In particolare preoccupano le minacce provenienti da esponenti pubblici, il 39% del totale e aumentate di dieci punti percentuali: oltre la metà da istituzioni locali (comuni e regioni), che in un terzo dei casi ricorrono a querele pretestuose, e, con un incremento del 17%, a insulti, denigrazioni e ‘moniti’ sui social-media. Le intimidazioni di origine sociale rappresentano il 33% dei casi, seguite da quelle di provenienza ignota (12%), imprenditoriale (8%), criminale (4%) e mediatica (3%).

Molto allarmante è che gran parte dei giornalisti vittime di intimidazioni scelgano di non denunciare le aggressioni: nel 2025 l’81% dei casi, contro il 50% dello scorso anno.
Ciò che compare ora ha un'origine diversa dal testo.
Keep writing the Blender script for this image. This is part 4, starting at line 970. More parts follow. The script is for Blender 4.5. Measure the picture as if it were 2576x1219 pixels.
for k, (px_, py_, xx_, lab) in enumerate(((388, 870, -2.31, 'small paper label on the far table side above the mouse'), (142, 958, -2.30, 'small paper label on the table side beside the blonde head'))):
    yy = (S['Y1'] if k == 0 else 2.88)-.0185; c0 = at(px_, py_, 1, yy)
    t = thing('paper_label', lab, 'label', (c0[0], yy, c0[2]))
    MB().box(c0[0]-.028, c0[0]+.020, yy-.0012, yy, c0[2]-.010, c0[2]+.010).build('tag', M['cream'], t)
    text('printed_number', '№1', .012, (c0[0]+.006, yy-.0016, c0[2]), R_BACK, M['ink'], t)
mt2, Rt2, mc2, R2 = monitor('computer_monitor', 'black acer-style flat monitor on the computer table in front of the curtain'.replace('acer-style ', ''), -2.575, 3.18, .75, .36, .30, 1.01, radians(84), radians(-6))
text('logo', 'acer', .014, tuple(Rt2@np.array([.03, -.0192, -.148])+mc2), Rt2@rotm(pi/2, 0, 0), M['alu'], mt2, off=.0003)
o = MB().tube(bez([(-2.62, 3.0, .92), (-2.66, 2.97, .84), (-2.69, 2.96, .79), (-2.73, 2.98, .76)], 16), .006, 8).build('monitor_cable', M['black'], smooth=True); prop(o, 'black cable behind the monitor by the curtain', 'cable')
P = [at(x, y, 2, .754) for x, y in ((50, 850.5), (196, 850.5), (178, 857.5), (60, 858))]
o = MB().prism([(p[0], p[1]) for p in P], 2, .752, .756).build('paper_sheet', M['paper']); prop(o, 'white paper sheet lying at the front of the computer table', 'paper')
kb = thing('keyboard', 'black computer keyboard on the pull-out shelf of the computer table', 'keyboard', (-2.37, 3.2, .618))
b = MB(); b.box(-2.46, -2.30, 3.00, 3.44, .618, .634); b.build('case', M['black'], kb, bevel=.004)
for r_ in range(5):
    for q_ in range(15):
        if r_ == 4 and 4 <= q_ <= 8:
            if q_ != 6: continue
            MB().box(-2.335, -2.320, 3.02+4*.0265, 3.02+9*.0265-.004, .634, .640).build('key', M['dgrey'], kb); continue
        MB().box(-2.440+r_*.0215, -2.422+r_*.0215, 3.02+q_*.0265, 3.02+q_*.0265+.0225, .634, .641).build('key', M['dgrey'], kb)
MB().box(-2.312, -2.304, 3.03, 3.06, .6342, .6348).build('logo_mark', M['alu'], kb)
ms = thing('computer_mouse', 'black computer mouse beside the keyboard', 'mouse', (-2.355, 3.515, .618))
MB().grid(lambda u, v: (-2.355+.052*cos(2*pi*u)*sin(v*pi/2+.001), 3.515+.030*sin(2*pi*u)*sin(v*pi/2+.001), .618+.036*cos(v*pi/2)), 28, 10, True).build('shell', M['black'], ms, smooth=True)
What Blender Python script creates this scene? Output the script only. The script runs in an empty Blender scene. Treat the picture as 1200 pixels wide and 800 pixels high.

«Oltre alla solidarietà ai colleghi minacciati – ha concluso Stefano Tallia intervenendo al convegno – occorre un impegno concreto delle istituzioni per garantire che chi esercita il diritto di cronaca possa farlo in sicurezza, senza pressioni né intimidazioni. Difendere la libertà di stampa significa difendere la democrazia stessa».

Il comunicato dell’Ordine dei Giornalisti piemontese inoltre riferisce che Tallia ha rivolto un appello alle istituzioni affinché vigilino sulla legittimità costituzionale dei promotori delle manifestazioni pubbliche, con particolare riferimento alle norme che vietano la ricostituzione del partito fascista.